The convertible had not been used for the past five years but Mr Mifsud restored it to immaculate condition, doing most of the work himself and using original parts. Some of the parts had to be shipped from abroad, thanks to the help of Lieutenant Brian Gatt. He speaks passionately about the cars. “They are a big part of my life,” he says proudly. “I spent many hours working on them. I am a vintage car enthusiast and I love doing this kind of work. When you love your job you put much more effort into it.”

Driving QEII around in his beloved cars is the cherry on the cake for Mr Mifsud. “I think she appreciated the fact that we used the Princesses. The Queen likes vintage cars and used to ride similar vehicles when she lived in Malta as a young woman.”

So what is it like to be the Queen’s chauffeur? “It is obviously a great pleasure and I also felt a little emotional. The Queen is not your usual passenger.”

Mr Mifsud says this year’s state visit was more hectic than 2005 and he barely had a chance to speak to the Queen. “It was just a matter of saying hello when she was getting in and out of the car but it was nothing like the last CHOGM, when she had asked to meet the palace staff and gave us a small gift to thank us.
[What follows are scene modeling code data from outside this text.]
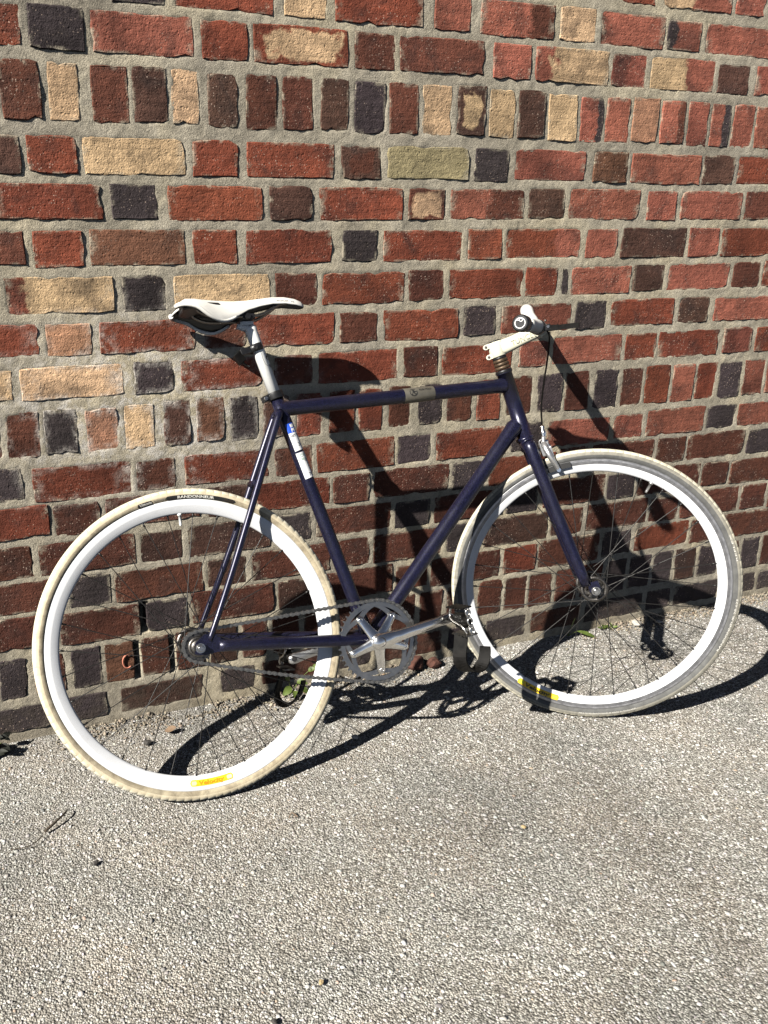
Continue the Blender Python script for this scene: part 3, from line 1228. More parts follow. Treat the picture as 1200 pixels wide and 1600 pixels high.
# mortar bed, slightly uneven, with the open perpends seen low on the left
mx = graded(-.22, 2.72, .006, -2.2, 4.9, 1.5)
mz = graded(-.02, 1.80, .006, -.3, 2.75, 1.5)
SLOTS = [(.303, .321, .236, .314), (.279, .291, .108, .214), (.372, .386, .108, .214)]
def mortar_y(X, Z):
    y = .0011 + .0010 * fbm(X * 30, Z * 30, 21) + .0008 * fbm(X * 7, Z * 7, 5, 2)
    y += .0007 * fbm(X * 110, Z * 110, 31, 2)
    y = np.clip(y, -.0002, .005)
    for r_ in rows:                      # behind each brick face the bed stays back; only the arrises get smeared
        for a_, b_, c_, d_ in rows[r_]:
            mk_ = (X > a_ + .0045) & (X < b_ - .0045) & (Z > c_ + .0040) & (Z < d_ - .0040)
            y = np.where(mk_, np.maximum(y, .0045), y)
    for a_, b_, c_, d_ in SLOTS:
        y = np.where((X > a_) & (X < b_) & (Z > c_) & (Z < d_), .05, y)
    return y
mo = grid_mesh("mortar", mx, mz, mortar_y, M_MORTAR, 'xz')
mo.parent = wall
mo.location = (-1.2, 0, 0)
# the body behind
bk = MB().box((1.35, .20, 1.2), (3.5, 0, 0), (0, .13, 0), (0, 0, 1.5), 0, .002)
bk.build("wall_core", M_MORTAR, wall, (1.2, 0, 0))

# ------------------------------------------------------------------ bicycle, leaning on the wall
C0 = A(0.3674, -0.296, 0.3229)                      # rear hub
fa, fb, fn = A(.99855, -.05375, 0), A(.01637, .30416, .95248), A(-.05119, -.9511, .3046)
AX = A(1.326, -.3476, .3229)                        # on the steering axis
st, sm, sn = A(-.21712, .3083, .92618), A(.82491, -.44934, .34295), A(-.5219, -.83848, .15677)
HF = A(1.3628, -.3711, .3325)                       # front hub
FP = lambda u, w, l=0.0: C0 + u * fa + w * fb + l * fn
SP = lambda m, s, l=0.0: AX + m * sm + s * st + l * sn
B0 = A(.86, -.42, 0)
bike = empty("bicycle", B0)
tag(bike, "dark blue fixed-gear bicycle with white rims and cream saddle leaning on the brick wall", "bicycle")
def part(mb, name, mats, parent=None, label=None):
    o = mb.build(name, mats, parent or bike, B0)
    if label: o["label"] = label
    return o
def sub_empty(name, label=None):
    o = empty(name, parent=bike)
    if label: o["label"] = label
    return o
def lin(p, q, n=2):
    return [p + (q - p) * i / (n - 1) for i in range(n)]

# --- frame
BBu, BBw = .405, -.047
hd = (FP(.87, .375) - FP(.828, .55)); hd /= np.linalg.norm(hd)
f_ = MB()
top_, bot_ = FP(.8285, .5475), FP(.8705, .3745)
f_.tube([top_, top_ + hd * .004, top_ + hd * .004, bot_ - hd * .004, bot_ - hd * .004, bot_], [.0195, .0195, .0180, .0180, .0195, .0195], 28)
# weld fillets
f_.tube(lin(FP(.800, .5140), FP(.822, .5148), 3), [.0170, .0176, .0190], 20, caps=False)
f_.tube(lin(FP(.812, .383), FP(.842, .413), 3), [.0178, .0185, .0200], 20, caps=False)
frame = sub_empty("frame")
part(f_, "head_tube", M_PAINT, frame)
part(MB().tube([FP(BBu, BBw, -.036), FP(BBu, BBw, .036)], .0205, 24), "bottom_bracket_shell", M_PAINT, frame)
part(MB().tube(lin(FP(.250, .4952), FP(.826, .5149), 8), .0167, 28, caps=False), "top_tube", M_PAINT, frame)
part(MB().tube(lin(FP(.246, .516) + (FP(.246, .516) - FP(BBu, BBw)) * .012, FP(BBu, BBw), 8), .0150, 28), "seat_tube", M_PAINT, frame)
part(MB().tube(lin(FP(.846, .418), FP(BBu, BBw), 8), .0176, 28, caps=False), "down_tube", M_PAINT, frame)
for sg in (1, -1):
    pth = smooth_path([FP(.243, .480, .010 * sg), FP(.232, .462, .022 * sg), FP(.112, .195, .044 * sg), FP(.050, .068, .060 * sg), FP(.022, .012, .063 * sg)], 22)
    part(MB().tube(pth, list(np.linspace(.0088, .0062, 23)), 16), "seat_stay", M_PAINT, frame)
    pth = smooth_path([FP(BBu - .012, BBw + .001, .026 * sg), FP(.330, -.036, .036 * sg), FP(.16, -.015, .054 * sg), FP(.040, -.002, .063 * sg)], 18)
    part(MB().tube(pth, list(np.linspace(.0150, .0125, 19)), 16), "chain_stay", M_PAINT, frame)
    o2 = [(.055, .006), (.050, -.012), (.010, -.017), (-.011, -.012), (-.012, -.006), (.002, -.006), (.008, 0), (.002, .006), (-.012, .006), (-.008, .011), (.012, .026), (.030, .028)]
    part(MB().plate(o2, FP(0, 0, .063 * sg), fa, fb, fn, .006), "dropout", M_PAINT, frame)
part(MB().tube([FP(.172, .335, -.033), FP(.172, .335, .033)], .0075, 14), "brake_bridge", M_PAINT, frame)

# --- fork
f_ = MB()
f_.tube([SP(0, .363), SP(0, .398)], [.0172, .0176], 24)
f_.lathe(SP(0, .3935), st, [(.0176, -.0045), (.0222, -.0042), (.0226, 0), (.0222, .0035), (.0176, .004)], 32)
fork = part(f_, "fork", M_PAINT)
for sg in (1, -1):
    pth = smooth_path([SP(.0, .383, .004 * sg), SP(.002, .376, .022 * sg), SP(.004, .352, .033 * sg), SP(.0144, .187, .045 * sg), SP(.028, .012, .0515 * sg)], 24)
    rad = [.0168] * 6 + list(np.linspace(.0168, .0128, 19))
    part(MB().tube(pth, rad, 20), "fork_blade", M_PAINT, fork)
    hub_l = (HF - AX) @ sn
    o2 = [(-.014, .022), (.012, .022), (.013, -.002), (.006, -.013), (-.007, -.013), (-.014, 0)]
    part(MB().plate(o2, HF + .0535 * sg * sn + st * .001, sm, st, sn, .0065, bev=.0015), "fork_tip", M_PAINT, fork)

# --- headset, stem, bars
hs_ = part(MB().lathe(SP(0, .562), st, [(.0, -.002), (.0175, -.002), (.0200, 0), (.0200, .005), (.0178, .007), (0, .007)], 32), "headset_cup", M_BLACK)
for k, (s0, mt) in enumerate(((.570, M_RUST), (.5788, M_RUST), (.5876, M_RUST))):
    part(MB().lathe(SP(0, s0), st, [(.0138, 0), (.0172, .0004), (.0178, .004), (.0172, .0078), (.0138, .0082)], 32, closed=True), "headset_spacer", mt)
part(MB().lathe(SP(0, .5955), st, [(.0138, 0), (.0165, .0003), (.0165, .0055), (.0138, .006)], 32, closed=True), "spacer_ring", M_BLACK)
s_ = MB()
s_.lathe(SP(0, .602), st, [(0, 0), (.0178, 0), (.0192, .002), (.0192, .034), (.0178, .037), (0, .037)], 36)
def stem_sec(m, c, hh, hl):
    return [SP(m, c + hh * math.sin(t) * (abs(math.sin(t)) ** -.35 if abs(math.sin(t)) > .05 else 1), hl * math.cos(t) * (abs(math.cos(t)) ** -.35 if abs(math.cos(t)) > .05 else 1)) for t in np.linspace(0, 2 * math.pi, 25)[:-1]]
secs = [(0.0, .6205, .0180, .0165), (.02, .6210, .0180, .0160), (.035, .6220, .0172, .0150), (.06, .6250, .0165, .0148), (.085, .6278, .0165, .0160), (.096, .6290, .0168, .0170)]
vs, fs = [], []
for q in secs:
    vs += stem_sec(*q)
for i in range(len(secs) - 1):
    for k in range(24):
        fs.append([i * 24 + k, i * 24 + (k + 1) % 24, (i + 1) * 24 + (k + 1) % 24, (i + 1) * 24 + k])
s_.add(vs, fs, 0, True)
stem = part(s_, "stem", M_CREAM)
for dz in (.6085, .6335):
    m_ = MB()
    m_.tube([SP(-.0235, dz, -.012), SP(-.0235, dz, .012)], .0062, 16)
    m_.box(SP(-.018, dz), sm * .006, st * .0062, sn * .0118)
    part(m_, "clamp_ear", M_CREAM, stem)
    part(MB().tube([SP(-.0235, dz, .0118), SP(-.0235, dz, .0130)], .0033, 12), "clamp_bolt", M_STEEL_DARK, stem)
part(MB().lathe(SP(0, .6385), st, [(0, 0), (.0165, 0), (.0165, .0028), (.0135, .0042), (0, .0042)], 30), "stem_cap", M_BLACK, stem)
V, F = text2d("TUNCE", .0165)
mb = MB()
w_ = V[:, 0].max()
for (x, y) in V:
    pass
mb.add([SP(.034 + x * .052 / w_, .6165 + y + .0030 * x / w_, .0166) for x, y in V], F, 0, False)
part(mb, "stem_lettering", simple("olive_print", (.42, .41, .30), .5), stem)
part(MB().lathe(SP(.105, .630), sn, [(.0125, -.020), (.0168, -.020), (.0182, -.0175), (.0182, .0175), (.0168, .020), (.0125, .020)], 36), "bar_clamp", M_CREAM, stem)
for ds in (.012, -.012):
    part(MB().tube([SP(.1215, .630 + ds * 1.3, .010), SP(.126, .630 + ds * 1.3, .010)], .003, 10), "faceplate_bolt", M_STEEL_DARK, stem)

barp = smooth_path([SP(.049, .647, .200), SP(.083, .6375, .105), SP(.104, .631, .035), SP(.105, .630, 0), SP(.105, .6315, -.035), SP(.108, .658, -.105), SP(.115, .700, -.195)], 36)
hb = part(MB().tube(barp, .0125, 20), "handlebar", M_POST)
bar_a = barp[:13]; bar_b = barp[-13:]
def grip(pts, flip):
    pts = pts if not flip else pts[::-1]
    n = len(pts)
    rad = [.0158 + .0012 * math.cos(i * 1.1) * (0 if i in (0, n - 1) else 1) for i in range(n)]
    rad[-1] = .0175; rad[-2] = .0172
    return MB().tube(pts, rad, 22)
part(grip(bar_a[2:11], False), "grip", M_SADDLE, hb)
part(grip(bar_b[1:], True), "grip", M_SADDLE, hb)
e_ = barp[0] - barp[1]; e_ /= np.linalg.norm(e_)
pl0 = barp[0]
part(MB().tube([pl0 - e_ * .020, pl0 - e_ * .018, pl0 + e_ * .004, pl0 + e_ * .0085, pl0 + e_ * .010], [.0160, .0182, .0188, .0172, .0150], 32), "bar_end_plug", M_BLACK, hb)
ux = sm - e_ * (sm @ e_); ux /= np.linalg.norm(ux); uy = np.cross(e_, ux)
if uy[2] < 0: uy = -uy
lg = MB()
lg.lathe(pl0 + e_ * .0103, e_, [(.0100, 0), (.0118, 0), (.0118, .0004), (.0100, .0004)], 40, closed=True)
cc = pl0 + e_ * .0103 + ux * .0038 + uy * .0056
lg.lathe(cc, e_, [(.0026, 0), (.0042, 0), (.0042, .0004), (.0026, .0004)], 24, closed=True)
lg.tube([pl0 + e_ * .0104 + (ux * math.cos(t) + uy * math.sin(t)) * r for t, r in zip(np.linspace(2.3, 1.25, 8), np.linspace(.0108, .0035, 8))], .0009, 6)
part(lg, "plug_emblem", M_PAPER, hb)

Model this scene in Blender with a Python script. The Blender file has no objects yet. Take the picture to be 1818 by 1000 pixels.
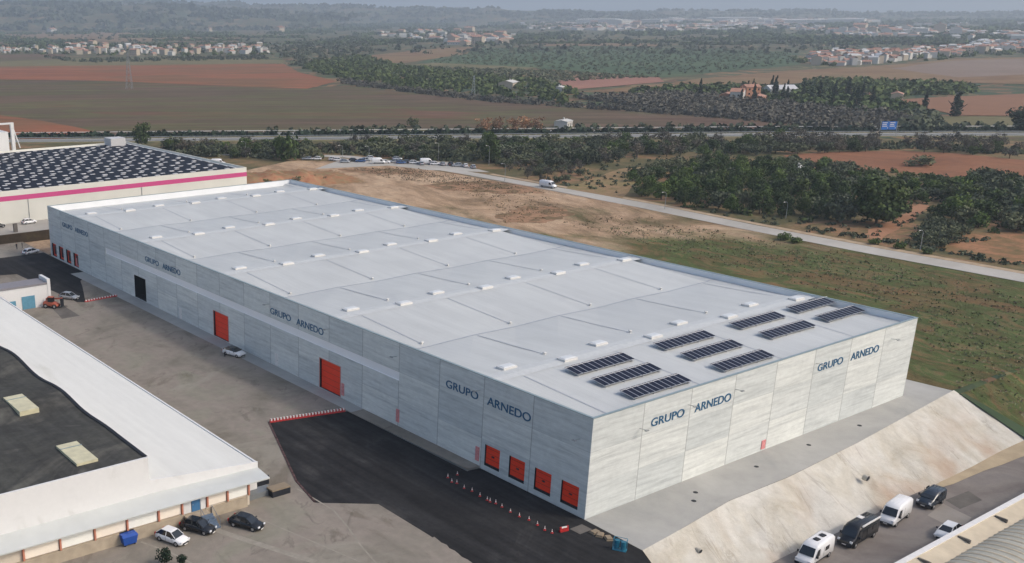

Back then we had the honour of speaking to her and shaking her hand but this time round it was more hectic and her programme was busier.”

Mr Mifsud says he believes that the Queen recognised him from ten years ago. “I think she did. There are not that many Paul Mifsuds and I have not changed much since 2005.”

He says that, during the job, his full attention had to be on the road and the police escort. “I had to be completely focused on my job. It goes through your mind that if something goes wrong the blame will fall on you. But on the whole everything went well.”

Mr Mifsud says the heightened security situation and the talk of possible threats worried him and his relatives. After all he was right there in the middle of the action. “Family members asked me to be extra careful but I thought that this was something that needed to be done and I wanted to do the job to the best of my ability. Yes, you get scared but you have to beat that fear. ”

While the cars lack any security features, such as bulletproof windows or a phenomenal speed, the heavy police escort, including a helicopter circling overheard made up for these shortfalls, Mr Mifsud says.

The Queen’s visit to Malta is widely regarded to have been the last for the 89-year-old Monarch. “I heard her say that this would be her last time in Malta. At least I can say I had the honour to be her driver on her last visit.”

Mr Mifsud was a bit disappointed when the bad weather forced a change of programme. “Originally we were meant to use both cars to take the Royals and the President from Valletta to San Anton but the St George’s Square ceremony was cancelled. We did manage to use both cars to take the Queen back to the airport. I drove the Queen and the President while my colleague, Tyron, drove Prince Philip and Mr Preca in the second car.” The frequent rain showers also meant that he had to wash the cars several times, especially while waiting for the Queen’s plane to land on Thursday.

Despite having driven countless dignitaries throughout his 20-year career, Mr Mifsud says driving the Queen in 2005 and 2015 will likely remain his most memorable experiences. 

In the meantime it is also pertinent to point out that the Queen was also chauffeured by a driver from the Armed Forces of Malta on other engagements. The AFM Sergeant, who was handpicked for the job after seven months of training, drove Queen Elizabeth in a Range Rover to and from several locations throughout her 3-day visit. The Sergeant had also acted as the Queen's chauffeur when she had visited Malta in 2007.